An Educational Bar Crawl: An ode to a dirty old bar
I was young, didn’t look like a local and didn’t know what I wanted. I’m still fairly new to the bar scene and still technically new to drinking unless you count the hunch punch created by a panel of confused college students. I handed the bartender my ID, and he examined it three times over because I still look like a child.
“Rum?” I asked.
“Sure,” he said.
“You got anything to put in it?”
“We only got coke,” he said as he pursed his lips.
This was the first interaction I had on my self-titled, “Educational Bar Crawl.” I decided that my first stop would be Brackens, a local blues bar on the downtown strip of Maryville. Dr. Carl Gombert, professor of art at Maryville College who teaches a class I am in, was performing bass there with his band.
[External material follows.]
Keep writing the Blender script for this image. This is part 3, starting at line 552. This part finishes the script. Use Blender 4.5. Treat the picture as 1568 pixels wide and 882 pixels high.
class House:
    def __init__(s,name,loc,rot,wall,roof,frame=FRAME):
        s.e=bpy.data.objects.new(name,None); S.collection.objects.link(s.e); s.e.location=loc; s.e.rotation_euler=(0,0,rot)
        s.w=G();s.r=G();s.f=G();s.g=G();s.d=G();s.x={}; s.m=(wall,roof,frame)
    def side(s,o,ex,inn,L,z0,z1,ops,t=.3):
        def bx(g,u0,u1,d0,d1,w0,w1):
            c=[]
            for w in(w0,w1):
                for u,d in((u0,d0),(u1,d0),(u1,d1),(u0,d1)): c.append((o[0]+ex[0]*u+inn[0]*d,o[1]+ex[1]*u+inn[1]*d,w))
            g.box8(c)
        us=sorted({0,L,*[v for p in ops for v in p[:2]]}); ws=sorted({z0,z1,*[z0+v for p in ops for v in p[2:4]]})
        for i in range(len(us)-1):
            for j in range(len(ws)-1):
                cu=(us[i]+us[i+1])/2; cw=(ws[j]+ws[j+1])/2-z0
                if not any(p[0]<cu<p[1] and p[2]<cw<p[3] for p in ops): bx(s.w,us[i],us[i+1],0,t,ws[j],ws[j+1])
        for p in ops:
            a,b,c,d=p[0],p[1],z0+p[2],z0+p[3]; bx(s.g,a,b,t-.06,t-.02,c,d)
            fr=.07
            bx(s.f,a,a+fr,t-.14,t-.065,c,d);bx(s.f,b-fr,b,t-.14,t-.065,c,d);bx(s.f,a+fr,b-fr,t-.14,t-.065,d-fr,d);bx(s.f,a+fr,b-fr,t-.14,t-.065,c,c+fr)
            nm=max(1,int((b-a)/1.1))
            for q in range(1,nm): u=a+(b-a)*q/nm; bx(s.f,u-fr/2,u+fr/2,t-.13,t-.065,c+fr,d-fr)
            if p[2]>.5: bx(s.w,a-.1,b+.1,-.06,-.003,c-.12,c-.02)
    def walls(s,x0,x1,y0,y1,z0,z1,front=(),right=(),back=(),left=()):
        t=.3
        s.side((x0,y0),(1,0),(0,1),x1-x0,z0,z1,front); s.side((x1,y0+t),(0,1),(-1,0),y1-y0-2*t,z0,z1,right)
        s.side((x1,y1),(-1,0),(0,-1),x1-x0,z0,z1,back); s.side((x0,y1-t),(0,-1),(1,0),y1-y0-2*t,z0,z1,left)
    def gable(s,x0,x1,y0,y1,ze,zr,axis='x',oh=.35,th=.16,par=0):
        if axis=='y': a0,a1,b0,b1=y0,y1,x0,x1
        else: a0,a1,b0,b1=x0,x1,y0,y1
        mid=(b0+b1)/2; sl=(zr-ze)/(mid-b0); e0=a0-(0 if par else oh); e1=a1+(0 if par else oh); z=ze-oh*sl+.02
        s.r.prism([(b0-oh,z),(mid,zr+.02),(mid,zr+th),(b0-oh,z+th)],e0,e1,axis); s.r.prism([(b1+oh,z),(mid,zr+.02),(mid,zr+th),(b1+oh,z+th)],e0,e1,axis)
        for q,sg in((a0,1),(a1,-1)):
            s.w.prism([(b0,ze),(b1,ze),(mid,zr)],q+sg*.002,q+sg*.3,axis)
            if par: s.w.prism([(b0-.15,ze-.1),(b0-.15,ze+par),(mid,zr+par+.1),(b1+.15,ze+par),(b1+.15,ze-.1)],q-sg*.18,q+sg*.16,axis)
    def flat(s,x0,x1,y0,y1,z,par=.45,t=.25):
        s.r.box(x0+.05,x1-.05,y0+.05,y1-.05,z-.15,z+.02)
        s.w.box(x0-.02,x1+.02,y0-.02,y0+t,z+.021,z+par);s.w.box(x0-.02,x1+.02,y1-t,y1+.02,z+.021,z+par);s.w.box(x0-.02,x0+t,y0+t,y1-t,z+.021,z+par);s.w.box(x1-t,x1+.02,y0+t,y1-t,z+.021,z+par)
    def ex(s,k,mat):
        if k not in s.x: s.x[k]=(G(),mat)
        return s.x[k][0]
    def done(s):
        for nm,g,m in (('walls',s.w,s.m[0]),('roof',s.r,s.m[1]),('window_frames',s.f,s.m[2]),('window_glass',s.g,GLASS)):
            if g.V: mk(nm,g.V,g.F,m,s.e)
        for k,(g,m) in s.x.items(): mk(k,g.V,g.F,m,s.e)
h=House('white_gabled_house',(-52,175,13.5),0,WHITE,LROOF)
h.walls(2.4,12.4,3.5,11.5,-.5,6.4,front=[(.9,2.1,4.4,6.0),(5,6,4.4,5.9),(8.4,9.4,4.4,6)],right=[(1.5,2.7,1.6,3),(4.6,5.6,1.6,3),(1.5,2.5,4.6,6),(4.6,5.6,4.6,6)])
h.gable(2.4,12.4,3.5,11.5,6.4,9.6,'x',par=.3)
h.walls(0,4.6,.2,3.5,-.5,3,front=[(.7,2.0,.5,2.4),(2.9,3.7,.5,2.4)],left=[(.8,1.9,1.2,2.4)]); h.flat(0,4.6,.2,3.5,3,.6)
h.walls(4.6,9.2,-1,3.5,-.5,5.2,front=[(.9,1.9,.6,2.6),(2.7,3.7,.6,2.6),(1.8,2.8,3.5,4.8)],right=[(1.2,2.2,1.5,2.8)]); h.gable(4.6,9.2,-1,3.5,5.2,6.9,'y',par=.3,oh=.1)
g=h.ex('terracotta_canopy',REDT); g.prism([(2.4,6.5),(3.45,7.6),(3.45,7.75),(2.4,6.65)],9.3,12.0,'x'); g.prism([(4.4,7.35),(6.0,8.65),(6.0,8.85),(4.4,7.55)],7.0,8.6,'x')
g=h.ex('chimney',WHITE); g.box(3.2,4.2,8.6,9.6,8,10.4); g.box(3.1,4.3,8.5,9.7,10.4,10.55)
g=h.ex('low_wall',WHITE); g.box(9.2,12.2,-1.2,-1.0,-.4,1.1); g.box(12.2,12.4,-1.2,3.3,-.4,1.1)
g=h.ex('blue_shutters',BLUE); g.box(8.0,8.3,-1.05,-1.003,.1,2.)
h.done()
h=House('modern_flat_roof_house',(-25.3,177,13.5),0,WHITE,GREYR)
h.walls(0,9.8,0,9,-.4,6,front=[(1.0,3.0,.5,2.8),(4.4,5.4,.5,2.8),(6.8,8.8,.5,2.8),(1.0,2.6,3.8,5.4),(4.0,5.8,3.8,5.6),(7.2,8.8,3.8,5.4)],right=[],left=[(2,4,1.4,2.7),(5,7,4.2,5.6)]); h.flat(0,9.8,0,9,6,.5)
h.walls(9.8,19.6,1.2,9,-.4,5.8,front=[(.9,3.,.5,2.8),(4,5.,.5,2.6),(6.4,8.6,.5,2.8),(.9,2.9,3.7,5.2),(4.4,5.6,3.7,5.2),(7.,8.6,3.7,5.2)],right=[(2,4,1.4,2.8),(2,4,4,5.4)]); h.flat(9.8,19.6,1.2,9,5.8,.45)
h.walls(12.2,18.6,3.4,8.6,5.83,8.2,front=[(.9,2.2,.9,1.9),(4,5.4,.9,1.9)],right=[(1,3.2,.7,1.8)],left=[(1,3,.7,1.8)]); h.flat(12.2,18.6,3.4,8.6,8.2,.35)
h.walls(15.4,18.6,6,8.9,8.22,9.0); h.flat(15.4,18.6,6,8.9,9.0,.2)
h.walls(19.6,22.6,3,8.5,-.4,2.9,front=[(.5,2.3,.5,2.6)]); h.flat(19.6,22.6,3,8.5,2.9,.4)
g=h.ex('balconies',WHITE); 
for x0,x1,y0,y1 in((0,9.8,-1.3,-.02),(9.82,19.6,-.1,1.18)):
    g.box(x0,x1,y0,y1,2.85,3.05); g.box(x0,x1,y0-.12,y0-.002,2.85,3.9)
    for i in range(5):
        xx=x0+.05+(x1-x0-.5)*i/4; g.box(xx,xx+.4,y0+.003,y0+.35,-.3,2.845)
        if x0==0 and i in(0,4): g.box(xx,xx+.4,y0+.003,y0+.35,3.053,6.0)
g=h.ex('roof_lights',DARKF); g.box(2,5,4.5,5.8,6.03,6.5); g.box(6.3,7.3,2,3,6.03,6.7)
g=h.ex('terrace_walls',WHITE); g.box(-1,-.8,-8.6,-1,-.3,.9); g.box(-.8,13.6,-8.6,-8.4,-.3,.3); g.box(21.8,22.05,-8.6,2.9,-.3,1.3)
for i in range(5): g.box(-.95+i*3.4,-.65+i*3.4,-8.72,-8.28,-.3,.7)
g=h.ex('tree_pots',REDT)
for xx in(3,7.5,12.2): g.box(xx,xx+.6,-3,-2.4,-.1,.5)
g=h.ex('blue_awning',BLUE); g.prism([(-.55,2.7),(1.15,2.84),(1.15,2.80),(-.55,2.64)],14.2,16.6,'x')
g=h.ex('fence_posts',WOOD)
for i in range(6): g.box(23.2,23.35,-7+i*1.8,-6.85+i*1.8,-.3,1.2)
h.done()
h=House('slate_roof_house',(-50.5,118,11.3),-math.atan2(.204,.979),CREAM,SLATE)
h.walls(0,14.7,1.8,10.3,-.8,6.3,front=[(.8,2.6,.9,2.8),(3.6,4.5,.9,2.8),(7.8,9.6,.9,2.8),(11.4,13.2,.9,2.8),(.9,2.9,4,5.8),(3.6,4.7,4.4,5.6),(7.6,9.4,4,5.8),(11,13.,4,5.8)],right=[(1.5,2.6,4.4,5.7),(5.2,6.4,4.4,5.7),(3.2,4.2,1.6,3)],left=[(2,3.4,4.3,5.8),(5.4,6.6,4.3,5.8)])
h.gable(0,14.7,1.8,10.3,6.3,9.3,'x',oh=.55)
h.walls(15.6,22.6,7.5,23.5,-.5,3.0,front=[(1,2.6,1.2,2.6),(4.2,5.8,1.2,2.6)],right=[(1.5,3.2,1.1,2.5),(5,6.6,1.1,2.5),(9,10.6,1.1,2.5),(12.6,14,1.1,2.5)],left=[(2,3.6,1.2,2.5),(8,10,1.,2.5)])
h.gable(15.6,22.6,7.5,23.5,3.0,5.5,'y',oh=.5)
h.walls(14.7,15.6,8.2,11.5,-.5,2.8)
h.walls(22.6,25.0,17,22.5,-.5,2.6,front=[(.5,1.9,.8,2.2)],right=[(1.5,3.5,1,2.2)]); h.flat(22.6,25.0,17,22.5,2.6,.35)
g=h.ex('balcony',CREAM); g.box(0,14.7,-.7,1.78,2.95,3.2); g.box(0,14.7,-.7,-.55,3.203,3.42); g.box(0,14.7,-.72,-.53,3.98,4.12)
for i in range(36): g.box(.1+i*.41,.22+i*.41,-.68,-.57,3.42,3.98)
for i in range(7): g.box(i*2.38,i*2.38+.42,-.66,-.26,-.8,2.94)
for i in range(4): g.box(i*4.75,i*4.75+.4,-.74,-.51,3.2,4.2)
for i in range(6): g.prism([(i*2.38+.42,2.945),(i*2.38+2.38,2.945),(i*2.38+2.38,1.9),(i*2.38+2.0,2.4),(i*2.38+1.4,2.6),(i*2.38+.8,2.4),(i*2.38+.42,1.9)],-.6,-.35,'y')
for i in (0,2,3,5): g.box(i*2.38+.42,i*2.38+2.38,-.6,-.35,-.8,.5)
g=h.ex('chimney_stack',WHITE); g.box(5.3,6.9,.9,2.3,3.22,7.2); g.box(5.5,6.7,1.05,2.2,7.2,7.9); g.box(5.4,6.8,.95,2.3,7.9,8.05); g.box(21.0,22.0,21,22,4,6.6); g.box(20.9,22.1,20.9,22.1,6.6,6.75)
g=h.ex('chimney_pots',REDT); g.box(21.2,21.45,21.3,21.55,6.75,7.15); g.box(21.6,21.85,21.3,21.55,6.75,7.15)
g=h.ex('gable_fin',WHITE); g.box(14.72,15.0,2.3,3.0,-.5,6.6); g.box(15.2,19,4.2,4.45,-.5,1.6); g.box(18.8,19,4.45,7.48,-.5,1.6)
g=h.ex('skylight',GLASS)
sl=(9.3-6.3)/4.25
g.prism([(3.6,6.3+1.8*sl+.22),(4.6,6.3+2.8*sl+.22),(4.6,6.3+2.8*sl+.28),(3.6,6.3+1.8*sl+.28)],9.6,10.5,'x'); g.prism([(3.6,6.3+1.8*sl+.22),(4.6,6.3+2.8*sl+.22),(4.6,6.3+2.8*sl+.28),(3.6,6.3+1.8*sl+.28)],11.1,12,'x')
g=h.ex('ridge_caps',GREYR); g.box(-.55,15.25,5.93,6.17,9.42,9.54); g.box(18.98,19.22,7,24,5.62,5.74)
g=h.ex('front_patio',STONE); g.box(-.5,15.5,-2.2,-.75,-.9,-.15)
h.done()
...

As soon as you walk in, you immediately notice the unmistakable smell of stale cigarettes and spilled beer. Most of the faces in the bar were aged and tired. Everyone was bundled up and confined in this small space, each wrapped around his or her choice of drink for a sense of false warmth.
My bar crawl companion and I were also draped in layers in an attempt to stay warm. As we sat, I noticed a woman next to us sitting alone. Her hair was bleached white, and a glass of red wine sat in front of her while her hands were placed neatly in her lap. An odd drink for a dive bar. A dive bar is the perfect description of Brackens. It’s layered in local history, which I did not get to delve into other than the surface level grime. The walls behind the bar are covered in dollars, and all the liquor was nothing more than what you would find at your corner liquor store.
There’s a room behind the bar that appears to have been added on much later and is consumed by a pool table and a makeshift beer pong setup in the corner.
However even though its appearance isn’t necessarily impressive, there is something that keeps the locals coming back. Everyone there was obviously a regular because communicating with the bartender didn’t seem to give them any issues.
It is truly a dirty old bar, but that’s the charm. It’s the kind of place you might see in a movie. You could imagine it as a backdrop to some sort of ‘80s southwestern movie were some handsome guy in a jean jacket and cowboy boots shows up to save a woman at the bar. Maybe that’s who the lady with the red wine was waiting on. Maybe that’s what this place needed was some type of “bar-hop-hero.” But this place wasn’t dead–the locals are the beating heart of what has kept this place thriving all these years. For some, Brackens is a place of refuge, an escape from the everyday mundane. Sure, the drinks may not be top-shelf but it’s not always about what you’re drinking, it’s about who you’re drinking with.